## [Exercise]
Extract every line that includes the string "image".

## [Dataset rows]
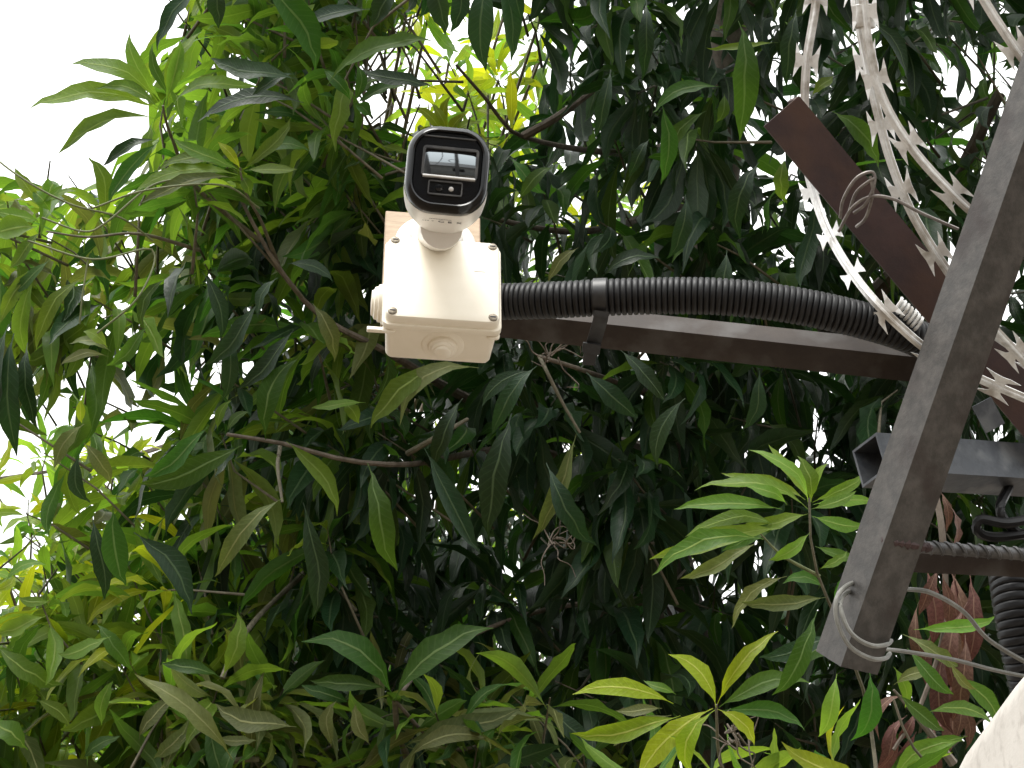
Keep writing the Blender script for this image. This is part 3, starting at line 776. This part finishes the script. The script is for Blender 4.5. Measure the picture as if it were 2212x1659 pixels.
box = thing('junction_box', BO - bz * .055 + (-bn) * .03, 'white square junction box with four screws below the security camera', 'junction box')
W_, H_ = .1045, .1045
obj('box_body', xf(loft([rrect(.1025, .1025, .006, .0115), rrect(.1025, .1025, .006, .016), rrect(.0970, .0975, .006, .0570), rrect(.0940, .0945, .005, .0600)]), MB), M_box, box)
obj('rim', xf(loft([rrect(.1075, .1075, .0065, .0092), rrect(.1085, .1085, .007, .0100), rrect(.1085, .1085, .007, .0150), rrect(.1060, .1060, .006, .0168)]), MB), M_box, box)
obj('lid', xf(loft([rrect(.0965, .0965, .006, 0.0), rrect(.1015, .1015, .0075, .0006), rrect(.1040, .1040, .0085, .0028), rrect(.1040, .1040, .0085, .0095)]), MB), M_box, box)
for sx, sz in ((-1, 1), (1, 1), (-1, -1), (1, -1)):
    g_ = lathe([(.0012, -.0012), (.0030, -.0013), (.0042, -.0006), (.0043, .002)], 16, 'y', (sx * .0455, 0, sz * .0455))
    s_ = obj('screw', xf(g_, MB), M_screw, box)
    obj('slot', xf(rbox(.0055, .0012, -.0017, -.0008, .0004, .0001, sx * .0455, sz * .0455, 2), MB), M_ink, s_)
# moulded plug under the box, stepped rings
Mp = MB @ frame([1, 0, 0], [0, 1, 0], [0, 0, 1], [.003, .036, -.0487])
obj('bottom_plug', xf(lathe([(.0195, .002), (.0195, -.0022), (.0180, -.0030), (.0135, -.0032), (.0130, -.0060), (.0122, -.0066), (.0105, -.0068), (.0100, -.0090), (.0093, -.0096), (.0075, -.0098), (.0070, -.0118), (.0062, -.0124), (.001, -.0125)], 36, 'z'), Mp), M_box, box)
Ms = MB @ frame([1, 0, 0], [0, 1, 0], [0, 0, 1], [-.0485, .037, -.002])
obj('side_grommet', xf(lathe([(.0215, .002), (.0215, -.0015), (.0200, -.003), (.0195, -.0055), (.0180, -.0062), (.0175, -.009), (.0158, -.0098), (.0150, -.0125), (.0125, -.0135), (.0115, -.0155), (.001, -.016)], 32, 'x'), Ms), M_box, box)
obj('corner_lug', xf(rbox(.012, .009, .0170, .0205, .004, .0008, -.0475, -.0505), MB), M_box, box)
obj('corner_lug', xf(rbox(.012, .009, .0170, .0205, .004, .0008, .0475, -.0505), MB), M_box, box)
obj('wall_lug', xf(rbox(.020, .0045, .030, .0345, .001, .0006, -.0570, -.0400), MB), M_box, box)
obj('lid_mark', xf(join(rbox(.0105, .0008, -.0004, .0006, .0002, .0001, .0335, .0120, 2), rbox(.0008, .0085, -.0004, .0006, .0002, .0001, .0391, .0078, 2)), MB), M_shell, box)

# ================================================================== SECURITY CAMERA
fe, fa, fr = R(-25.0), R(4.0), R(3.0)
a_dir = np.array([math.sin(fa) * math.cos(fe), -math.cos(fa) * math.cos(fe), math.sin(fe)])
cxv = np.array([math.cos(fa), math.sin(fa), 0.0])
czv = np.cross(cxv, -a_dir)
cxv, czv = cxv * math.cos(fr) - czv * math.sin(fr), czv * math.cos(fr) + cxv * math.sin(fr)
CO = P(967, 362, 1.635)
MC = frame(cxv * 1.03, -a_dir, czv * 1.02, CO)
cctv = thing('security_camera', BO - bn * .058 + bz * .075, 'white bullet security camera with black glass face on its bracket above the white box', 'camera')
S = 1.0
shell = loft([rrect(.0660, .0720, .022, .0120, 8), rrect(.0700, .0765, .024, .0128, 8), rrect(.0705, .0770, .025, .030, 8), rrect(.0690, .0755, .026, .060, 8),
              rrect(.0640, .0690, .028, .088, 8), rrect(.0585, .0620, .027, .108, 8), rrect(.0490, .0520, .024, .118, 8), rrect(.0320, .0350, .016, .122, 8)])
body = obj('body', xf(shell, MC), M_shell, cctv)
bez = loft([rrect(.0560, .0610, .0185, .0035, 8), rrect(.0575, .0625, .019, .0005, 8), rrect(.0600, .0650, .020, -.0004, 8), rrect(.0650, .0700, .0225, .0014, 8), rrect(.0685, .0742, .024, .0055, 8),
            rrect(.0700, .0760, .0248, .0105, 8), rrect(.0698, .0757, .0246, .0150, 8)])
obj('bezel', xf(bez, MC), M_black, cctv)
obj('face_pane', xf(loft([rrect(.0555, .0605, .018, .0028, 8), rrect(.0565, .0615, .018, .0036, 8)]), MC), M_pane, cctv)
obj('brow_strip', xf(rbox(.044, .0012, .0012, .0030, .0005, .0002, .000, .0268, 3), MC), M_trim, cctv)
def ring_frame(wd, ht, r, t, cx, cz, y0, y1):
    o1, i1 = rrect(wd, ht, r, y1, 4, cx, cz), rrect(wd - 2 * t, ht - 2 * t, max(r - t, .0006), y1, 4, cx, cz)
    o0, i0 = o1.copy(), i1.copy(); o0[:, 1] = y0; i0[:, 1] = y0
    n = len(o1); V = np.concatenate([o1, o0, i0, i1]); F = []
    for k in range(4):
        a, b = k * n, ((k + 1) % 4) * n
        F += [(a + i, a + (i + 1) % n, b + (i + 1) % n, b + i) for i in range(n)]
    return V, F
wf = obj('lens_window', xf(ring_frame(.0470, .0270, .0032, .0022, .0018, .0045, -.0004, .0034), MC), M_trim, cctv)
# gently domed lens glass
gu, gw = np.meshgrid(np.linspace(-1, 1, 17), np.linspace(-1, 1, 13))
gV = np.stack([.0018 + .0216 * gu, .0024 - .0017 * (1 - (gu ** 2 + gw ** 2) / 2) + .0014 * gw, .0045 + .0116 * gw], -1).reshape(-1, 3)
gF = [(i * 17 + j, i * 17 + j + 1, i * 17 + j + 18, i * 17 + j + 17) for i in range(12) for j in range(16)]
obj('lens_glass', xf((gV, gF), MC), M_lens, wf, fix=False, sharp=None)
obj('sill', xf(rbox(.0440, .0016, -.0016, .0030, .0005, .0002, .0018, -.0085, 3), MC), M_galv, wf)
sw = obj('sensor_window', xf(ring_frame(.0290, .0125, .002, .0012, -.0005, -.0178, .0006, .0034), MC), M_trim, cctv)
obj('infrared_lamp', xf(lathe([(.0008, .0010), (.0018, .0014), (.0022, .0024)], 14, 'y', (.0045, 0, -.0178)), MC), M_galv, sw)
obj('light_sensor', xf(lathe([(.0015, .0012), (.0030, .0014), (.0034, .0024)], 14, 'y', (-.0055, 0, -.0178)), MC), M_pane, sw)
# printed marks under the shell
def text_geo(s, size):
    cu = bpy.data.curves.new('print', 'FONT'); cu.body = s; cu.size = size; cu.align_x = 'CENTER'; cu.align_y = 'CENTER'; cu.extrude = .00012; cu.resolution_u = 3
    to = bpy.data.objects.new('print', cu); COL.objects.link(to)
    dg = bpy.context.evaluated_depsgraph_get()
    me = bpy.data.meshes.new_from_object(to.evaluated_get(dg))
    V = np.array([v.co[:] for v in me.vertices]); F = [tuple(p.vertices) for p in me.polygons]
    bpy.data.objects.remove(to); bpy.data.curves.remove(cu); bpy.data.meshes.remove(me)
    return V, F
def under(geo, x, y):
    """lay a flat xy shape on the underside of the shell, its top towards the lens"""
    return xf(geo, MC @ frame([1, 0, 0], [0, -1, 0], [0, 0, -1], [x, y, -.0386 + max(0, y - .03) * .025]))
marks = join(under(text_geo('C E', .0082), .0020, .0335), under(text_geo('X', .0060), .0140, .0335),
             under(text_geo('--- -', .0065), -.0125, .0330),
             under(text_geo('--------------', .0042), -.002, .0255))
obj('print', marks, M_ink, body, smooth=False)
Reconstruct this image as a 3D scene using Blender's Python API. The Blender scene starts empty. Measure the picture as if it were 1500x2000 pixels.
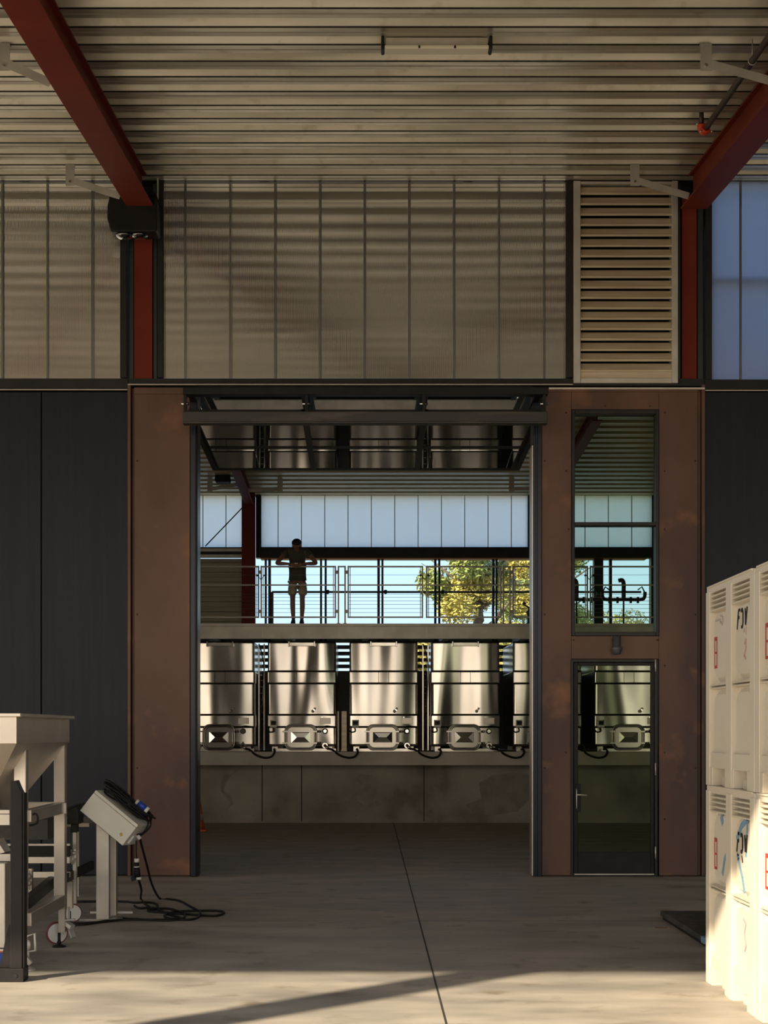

## [Result of the exercise]
Keep writing the Blender script for this image. This is part 3, starting at line 776. This part finishes the script. The script is for Blender 4.5. Measure the picture as if it were 2212x1659 pixels.
Reconstruct this image as a 3D scene using Blender's Python API. The Blender scene starts empty. Measure the picture as if it were 1500x2000 pixels.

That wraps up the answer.